§ SOURCE EXCERPT:
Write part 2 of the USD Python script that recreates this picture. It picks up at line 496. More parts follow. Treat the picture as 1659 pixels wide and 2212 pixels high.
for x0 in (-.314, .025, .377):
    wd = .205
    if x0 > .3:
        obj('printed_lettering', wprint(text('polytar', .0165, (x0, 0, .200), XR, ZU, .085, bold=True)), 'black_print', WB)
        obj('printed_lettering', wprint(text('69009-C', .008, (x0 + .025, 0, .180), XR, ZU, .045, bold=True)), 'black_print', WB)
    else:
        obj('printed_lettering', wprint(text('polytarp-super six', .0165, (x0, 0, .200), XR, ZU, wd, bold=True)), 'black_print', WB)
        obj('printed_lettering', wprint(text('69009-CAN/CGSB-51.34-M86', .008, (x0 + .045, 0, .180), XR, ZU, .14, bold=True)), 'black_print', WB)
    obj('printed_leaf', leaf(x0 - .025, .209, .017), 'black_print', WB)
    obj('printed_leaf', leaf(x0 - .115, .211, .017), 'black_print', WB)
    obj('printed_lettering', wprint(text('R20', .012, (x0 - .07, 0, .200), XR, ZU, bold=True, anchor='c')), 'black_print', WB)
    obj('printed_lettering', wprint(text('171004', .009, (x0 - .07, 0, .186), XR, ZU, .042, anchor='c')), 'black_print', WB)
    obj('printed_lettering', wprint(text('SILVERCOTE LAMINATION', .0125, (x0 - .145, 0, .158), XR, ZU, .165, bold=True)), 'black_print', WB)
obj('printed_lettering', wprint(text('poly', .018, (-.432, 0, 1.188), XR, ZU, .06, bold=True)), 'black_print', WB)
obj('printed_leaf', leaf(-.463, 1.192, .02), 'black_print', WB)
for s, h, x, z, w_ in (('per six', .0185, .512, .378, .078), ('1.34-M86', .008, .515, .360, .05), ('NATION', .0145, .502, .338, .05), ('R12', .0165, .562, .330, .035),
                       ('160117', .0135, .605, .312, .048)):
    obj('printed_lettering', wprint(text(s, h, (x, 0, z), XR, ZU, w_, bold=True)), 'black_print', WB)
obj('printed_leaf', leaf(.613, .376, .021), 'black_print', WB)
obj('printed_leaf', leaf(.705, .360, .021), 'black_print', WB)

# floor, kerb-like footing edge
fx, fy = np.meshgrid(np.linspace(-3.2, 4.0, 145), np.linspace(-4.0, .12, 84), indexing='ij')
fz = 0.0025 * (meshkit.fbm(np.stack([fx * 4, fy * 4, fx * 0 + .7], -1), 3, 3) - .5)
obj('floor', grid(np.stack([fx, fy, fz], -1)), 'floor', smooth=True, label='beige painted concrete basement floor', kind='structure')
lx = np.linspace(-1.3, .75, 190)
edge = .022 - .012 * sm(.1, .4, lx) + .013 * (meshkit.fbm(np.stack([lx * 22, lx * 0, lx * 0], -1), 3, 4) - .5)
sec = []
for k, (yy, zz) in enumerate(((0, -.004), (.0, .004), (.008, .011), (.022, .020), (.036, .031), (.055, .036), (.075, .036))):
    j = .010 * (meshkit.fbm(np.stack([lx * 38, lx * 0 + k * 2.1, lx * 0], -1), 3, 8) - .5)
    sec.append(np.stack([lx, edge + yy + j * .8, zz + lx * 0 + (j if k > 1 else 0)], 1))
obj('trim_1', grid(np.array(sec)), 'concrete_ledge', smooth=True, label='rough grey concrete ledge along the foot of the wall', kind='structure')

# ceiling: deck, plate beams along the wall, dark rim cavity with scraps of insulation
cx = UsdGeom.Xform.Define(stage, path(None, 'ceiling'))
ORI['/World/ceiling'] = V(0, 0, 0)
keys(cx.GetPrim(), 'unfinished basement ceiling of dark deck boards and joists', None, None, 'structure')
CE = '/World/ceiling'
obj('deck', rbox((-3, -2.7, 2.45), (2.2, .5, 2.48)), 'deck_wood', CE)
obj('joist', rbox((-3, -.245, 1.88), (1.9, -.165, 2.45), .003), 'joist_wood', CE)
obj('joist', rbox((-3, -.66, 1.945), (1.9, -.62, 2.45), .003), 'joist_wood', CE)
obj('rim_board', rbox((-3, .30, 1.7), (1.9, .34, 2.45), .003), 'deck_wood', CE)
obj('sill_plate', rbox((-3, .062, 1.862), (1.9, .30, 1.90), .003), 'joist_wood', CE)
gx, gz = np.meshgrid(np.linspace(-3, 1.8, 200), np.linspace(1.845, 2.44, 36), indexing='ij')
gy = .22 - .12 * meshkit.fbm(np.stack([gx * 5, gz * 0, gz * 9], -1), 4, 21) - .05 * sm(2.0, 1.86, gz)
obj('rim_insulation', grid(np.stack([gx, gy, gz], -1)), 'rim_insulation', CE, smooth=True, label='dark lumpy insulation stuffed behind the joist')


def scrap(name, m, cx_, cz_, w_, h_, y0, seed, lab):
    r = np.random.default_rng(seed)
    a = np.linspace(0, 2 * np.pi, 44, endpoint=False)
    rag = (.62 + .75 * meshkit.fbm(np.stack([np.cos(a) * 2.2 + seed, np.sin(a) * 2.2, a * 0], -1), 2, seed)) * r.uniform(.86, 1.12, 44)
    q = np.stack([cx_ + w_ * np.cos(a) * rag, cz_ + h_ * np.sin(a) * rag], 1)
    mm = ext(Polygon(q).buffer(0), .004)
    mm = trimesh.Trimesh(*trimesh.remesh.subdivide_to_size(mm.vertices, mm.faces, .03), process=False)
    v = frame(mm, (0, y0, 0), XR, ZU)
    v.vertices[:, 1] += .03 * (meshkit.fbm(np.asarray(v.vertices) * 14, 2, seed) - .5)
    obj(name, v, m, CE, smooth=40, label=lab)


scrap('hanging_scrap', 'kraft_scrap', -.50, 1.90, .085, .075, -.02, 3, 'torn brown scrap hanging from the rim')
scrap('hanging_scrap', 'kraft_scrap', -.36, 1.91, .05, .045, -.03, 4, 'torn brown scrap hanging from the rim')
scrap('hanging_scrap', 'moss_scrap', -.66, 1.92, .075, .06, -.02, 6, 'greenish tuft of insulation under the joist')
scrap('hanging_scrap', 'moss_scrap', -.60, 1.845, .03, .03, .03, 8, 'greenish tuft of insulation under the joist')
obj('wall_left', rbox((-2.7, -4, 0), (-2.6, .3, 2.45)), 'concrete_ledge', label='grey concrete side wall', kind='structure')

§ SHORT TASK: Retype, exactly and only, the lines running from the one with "behind the joist')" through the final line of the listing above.

§ TASK ANSWER:
obj('rim_insulation', grid(np.stack([gx, gy, gz], -1)), 'rim_insulation', CE, smooth=True, label='dark lumpy insulation stuffed behind the joist')


def scrap(name, m, cx_, cz_, w_, h_, y0, seed, lab):
    r = np.random.default_rng(seed)
    a = np.linspace(0, 2 * np.pi, 44, endpoint=False)
    rag = (.62 + .75 * meshkit.fbm(np.stack([np.cos(a) * 2.2 + seed, np.sin(a) * 2.2, a * 0], -1), 2, seed)) * r.uniform(.86, 1.12, 44)
    q = np.stack([cx_ + w_ * np.cos(a) * rag, cz_ + h_ * np.sin(a) * rag], 1)
    mm = ext(Polygon(q).buffer(0), .004)
    mm = trimesh.Trimesh(*trimesh.remesh.subdivide_to_size(mm.vertices, mm.faces, .03), process=False)
    v = frame(mm, (0, y0, 0), XR, ZU)
    v.vertices[:, 1] += .03 * (meshkit.fbm(np.asarray(v.vertices) * 14, 2, seed) - .5)
    obj(name, v, m, CE, smooth=40, label=lab)


scrap('hanging_scrap', 'kraft_scrap', -.50, 1.90, .085, .075, -.02, 3, 'torn brown scrap hanging from the rim')
scrap('hanging_scrap', 'kraft_scrap', -.36, 1.91, .05, .045, -.03, 4, 'torn brown scrap hanging from the rim')
scrap('hanging_scrap', 'moss_scrap', -.66, 1.92, .075, .06, -.02, 6, 'greenish tuft of insulation under the joist')
scrap('hanging_scrap', 'moss_scrap', -.60, 1.845, .03, .03, .03, 8, 'greenish tuft of insulation under the joist')
obj('wall_left', rbox((-2.7, -4, 0), (-2.6, .3, 2.45)), 'concrete_ledge', label='grey concrete side wall', kind='structure')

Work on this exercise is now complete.